The impact of export growth in the automotive industry has positioned SA as a global industry player. SA's automotive industry is booming and industry growth has been announced by many of the big players. Not only will the car manufacturers benefit - the spin-off is an increased demand on suppliers of parts to these car manufacturers to intensify their output.
"The increased growth within the industry will put pressure on car manufacturers to produce to a specific timeline and minimise their costs by maintaining inventory levels as low as possible," said Bryan Nelson, managing director of QAD South Africa, supplier of ERP solutions for manufacturers. "A major opportunity lies in shortening the response time, throughout the supply chain, to customer changes in demand. Enhanced electronic communication and a more responsive, integrated supply chain are essential to the supplier in providing improved visibility and reaction time to events occurring at the car manufacturer."
Electronic communication now makes near real-time connectivity possible at every level of the supply chain as fast, effective communication within the organisation and with trading partners is a required complement to an efficient inventory replenishment system. An Automotive Industry Action Group (AIAG) study determined it takes demand information approximately one week to travel from each tier to the next in the supply chain. So a six-tier supply chain would require roughly six weeks for information to flow from the first tier to the last.

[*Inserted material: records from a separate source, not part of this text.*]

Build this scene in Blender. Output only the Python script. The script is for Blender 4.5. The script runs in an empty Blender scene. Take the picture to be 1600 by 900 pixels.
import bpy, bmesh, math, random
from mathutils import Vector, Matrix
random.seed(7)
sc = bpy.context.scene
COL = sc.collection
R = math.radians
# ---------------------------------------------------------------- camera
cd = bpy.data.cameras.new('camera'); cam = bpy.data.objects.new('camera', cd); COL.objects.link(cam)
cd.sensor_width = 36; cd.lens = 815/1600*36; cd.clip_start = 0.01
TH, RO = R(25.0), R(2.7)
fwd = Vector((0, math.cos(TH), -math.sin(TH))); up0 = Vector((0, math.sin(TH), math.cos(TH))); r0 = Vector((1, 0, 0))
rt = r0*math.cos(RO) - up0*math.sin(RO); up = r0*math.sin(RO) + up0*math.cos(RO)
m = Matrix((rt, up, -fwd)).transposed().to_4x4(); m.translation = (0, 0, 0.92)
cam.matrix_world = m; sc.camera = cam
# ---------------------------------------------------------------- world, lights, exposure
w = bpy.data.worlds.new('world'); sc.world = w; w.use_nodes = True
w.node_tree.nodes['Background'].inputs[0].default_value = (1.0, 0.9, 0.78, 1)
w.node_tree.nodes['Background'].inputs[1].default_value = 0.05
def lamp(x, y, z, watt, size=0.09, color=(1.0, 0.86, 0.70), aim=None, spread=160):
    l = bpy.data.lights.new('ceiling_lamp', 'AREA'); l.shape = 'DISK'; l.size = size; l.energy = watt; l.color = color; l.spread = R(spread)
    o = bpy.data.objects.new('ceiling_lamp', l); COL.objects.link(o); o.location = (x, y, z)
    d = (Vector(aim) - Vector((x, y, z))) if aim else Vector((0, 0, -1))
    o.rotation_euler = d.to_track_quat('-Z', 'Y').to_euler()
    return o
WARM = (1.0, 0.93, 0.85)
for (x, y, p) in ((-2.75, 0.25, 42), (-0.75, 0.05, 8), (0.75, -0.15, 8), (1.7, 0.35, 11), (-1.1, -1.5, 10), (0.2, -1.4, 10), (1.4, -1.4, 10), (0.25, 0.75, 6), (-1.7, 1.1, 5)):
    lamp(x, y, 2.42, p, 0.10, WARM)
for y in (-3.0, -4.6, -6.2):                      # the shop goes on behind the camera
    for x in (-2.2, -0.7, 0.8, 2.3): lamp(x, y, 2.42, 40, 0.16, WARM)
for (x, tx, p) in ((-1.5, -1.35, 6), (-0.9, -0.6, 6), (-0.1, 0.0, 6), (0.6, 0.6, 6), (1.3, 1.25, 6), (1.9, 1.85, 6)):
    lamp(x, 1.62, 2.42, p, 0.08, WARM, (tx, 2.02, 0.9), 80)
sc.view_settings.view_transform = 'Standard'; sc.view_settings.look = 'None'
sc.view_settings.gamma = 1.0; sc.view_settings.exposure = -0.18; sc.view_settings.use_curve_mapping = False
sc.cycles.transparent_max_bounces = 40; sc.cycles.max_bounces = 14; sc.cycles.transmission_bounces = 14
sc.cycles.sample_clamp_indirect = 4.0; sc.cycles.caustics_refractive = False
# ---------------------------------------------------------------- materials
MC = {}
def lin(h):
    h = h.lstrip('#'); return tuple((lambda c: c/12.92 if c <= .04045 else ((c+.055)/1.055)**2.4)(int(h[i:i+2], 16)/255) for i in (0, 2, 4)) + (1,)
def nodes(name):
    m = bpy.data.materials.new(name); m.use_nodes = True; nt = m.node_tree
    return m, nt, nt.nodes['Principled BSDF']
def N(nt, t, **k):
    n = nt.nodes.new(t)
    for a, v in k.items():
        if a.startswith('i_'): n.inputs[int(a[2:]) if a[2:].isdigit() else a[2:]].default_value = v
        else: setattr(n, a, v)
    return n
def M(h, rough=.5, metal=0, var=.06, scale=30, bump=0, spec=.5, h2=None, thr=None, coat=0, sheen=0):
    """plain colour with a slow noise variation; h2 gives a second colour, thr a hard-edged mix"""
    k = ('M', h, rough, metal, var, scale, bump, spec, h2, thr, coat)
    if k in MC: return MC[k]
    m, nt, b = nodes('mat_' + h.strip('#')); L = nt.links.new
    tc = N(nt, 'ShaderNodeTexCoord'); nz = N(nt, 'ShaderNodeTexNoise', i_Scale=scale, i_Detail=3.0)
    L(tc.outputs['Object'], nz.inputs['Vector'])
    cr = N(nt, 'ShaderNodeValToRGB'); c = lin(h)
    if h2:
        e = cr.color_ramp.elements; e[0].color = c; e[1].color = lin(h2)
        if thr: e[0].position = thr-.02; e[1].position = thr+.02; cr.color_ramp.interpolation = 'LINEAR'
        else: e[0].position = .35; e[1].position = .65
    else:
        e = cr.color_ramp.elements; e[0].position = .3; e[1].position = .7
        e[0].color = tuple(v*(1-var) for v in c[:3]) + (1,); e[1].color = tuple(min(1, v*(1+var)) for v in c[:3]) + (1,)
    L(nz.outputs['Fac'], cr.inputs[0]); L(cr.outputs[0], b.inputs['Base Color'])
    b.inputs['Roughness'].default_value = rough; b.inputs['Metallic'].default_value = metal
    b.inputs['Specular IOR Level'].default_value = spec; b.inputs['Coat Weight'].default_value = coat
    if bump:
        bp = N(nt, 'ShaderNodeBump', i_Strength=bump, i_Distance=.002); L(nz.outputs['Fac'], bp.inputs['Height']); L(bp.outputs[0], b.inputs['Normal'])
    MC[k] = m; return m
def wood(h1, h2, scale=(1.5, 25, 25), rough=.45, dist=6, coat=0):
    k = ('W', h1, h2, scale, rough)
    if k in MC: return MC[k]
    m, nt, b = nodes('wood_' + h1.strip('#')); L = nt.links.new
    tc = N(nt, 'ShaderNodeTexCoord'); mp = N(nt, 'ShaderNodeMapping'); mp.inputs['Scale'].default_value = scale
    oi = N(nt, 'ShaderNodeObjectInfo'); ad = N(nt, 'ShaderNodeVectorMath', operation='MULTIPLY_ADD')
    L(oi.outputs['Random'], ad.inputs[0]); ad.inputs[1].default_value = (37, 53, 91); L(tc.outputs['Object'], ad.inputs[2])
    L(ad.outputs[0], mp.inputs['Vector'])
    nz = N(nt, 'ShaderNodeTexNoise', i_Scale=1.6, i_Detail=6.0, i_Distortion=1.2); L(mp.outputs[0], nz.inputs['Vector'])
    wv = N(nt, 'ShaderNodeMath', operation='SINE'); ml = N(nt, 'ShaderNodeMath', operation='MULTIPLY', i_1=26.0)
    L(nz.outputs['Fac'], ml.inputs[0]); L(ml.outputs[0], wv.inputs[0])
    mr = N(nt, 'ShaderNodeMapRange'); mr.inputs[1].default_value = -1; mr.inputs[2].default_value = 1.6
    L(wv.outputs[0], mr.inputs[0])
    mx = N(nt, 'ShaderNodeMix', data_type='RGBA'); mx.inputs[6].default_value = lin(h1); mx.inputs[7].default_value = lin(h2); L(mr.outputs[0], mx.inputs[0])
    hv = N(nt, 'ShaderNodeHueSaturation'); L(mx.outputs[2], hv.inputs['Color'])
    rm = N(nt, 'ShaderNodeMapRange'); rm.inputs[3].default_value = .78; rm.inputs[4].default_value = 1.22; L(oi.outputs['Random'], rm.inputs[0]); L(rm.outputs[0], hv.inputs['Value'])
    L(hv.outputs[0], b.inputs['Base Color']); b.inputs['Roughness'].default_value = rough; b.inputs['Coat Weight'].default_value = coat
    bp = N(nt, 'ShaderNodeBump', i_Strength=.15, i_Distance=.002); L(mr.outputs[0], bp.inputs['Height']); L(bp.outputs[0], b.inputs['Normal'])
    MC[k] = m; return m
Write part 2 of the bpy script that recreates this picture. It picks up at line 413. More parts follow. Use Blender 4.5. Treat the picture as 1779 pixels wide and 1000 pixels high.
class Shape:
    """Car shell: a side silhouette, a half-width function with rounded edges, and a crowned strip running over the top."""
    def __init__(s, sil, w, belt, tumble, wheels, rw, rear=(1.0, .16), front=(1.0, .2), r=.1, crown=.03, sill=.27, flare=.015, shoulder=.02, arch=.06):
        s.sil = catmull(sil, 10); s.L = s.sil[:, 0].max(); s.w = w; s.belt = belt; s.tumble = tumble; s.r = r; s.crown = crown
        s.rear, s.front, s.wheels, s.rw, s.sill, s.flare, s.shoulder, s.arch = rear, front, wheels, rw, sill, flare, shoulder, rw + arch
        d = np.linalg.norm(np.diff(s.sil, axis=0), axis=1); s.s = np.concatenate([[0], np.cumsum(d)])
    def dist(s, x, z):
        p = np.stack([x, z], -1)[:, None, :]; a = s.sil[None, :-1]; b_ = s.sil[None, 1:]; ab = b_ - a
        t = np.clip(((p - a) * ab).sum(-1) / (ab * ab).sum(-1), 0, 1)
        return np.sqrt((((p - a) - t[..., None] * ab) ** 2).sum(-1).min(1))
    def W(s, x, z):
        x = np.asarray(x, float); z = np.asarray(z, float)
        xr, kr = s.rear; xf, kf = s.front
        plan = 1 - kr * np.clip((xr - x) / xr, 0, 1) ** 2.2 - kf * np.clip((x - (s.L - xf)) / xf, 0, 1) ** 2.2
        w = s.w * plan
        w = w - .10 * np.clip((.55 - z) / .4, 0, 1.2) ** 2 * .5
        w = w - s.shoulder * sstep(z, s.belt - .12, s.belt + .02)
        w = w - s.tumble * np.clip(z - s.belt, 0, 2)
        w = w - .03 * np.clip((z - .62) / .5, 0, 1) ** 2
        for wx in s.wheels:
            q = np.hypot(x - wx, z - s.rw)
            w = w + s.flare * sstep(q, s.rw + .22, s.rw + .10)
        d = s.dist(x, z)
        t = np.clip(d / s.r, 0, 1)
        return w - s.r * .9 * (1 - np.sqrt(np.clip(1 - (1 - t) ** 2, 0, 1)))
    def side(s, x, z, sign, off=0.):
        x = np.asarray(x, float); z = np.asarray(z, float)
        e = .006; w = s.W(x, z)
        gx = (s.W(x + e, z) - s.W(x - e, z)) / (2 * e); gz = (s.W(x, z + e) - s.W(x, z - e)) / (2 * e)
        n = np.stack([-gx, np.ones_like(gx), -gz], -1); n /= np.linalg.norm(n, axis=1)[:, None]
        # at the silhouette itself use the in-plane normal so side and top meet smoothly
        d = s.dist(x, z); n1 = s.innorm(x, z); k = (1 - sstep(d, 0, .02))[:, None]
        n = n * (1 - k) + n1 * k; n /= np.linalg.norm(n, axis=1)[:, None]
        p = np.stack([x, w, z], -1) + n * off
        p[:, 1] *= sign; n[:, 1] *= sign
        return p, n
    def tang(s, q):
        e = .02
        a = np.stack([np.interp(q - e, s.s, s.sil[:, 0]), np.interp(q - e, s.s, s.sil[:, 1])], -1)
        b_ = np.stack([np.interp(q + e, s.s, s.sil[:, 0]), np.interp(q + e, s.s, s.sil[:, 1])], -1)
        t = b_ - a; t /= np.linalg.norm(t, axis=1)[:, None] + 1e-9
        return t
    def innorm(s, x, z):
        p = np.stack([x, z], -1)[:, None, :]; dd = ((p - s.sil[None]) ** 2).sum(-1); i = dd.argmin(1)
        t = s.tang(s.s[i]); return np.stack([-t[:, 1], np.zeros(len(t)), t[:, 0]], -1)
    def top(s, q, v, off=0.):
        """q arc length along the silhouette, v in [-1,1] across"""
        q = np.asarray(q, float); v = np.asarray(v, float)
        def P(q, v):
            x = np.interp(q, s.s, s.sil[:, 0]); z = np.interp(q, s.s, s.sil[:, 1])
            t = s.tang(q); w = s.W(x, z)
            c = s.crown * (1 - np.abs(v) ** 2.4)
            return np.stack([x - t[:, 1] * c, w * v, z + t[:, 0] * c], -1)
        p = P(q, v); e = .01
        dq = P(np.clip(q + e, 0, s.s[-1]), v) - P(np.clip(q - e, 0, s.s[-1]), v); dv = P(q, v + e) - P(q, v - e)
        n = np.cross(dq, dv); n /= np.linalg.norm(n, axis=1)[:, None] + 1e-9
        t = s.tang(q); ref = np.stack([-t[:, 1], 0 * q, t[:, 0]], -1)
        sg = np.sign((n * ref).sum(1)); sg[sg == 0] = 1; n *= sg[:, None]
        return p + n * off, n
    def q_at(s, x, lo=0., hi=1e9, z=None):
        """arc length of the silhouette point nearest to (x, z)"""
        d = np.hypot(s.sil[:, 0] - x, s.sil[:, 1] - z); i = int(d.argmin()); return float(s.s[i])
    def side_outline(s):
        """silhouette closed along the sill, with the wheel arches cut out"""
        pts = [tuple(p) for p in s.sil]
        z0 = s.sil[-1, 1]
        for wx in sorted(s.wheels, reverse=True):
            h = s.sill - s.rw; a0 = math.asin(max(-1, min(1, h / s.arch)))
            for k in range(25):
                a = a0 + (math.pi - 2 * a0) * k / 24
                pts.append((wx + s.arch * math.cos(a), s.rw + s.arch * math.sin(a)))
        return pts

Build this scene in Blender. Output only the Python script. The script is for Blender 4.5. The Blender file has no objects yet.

The convergence of lean initiatives and interoperability efforts will massively reduce the time it takes to communicate information to trading partners. In just a few years, interoperability and the latest lean supply chain solutions will cut the time it takes for information to flow through the supply chain from six weeks to six hours. This will enable build-to-order and JIT manufacturing, while changes in customer demand will be quickly communicated through the supply chain.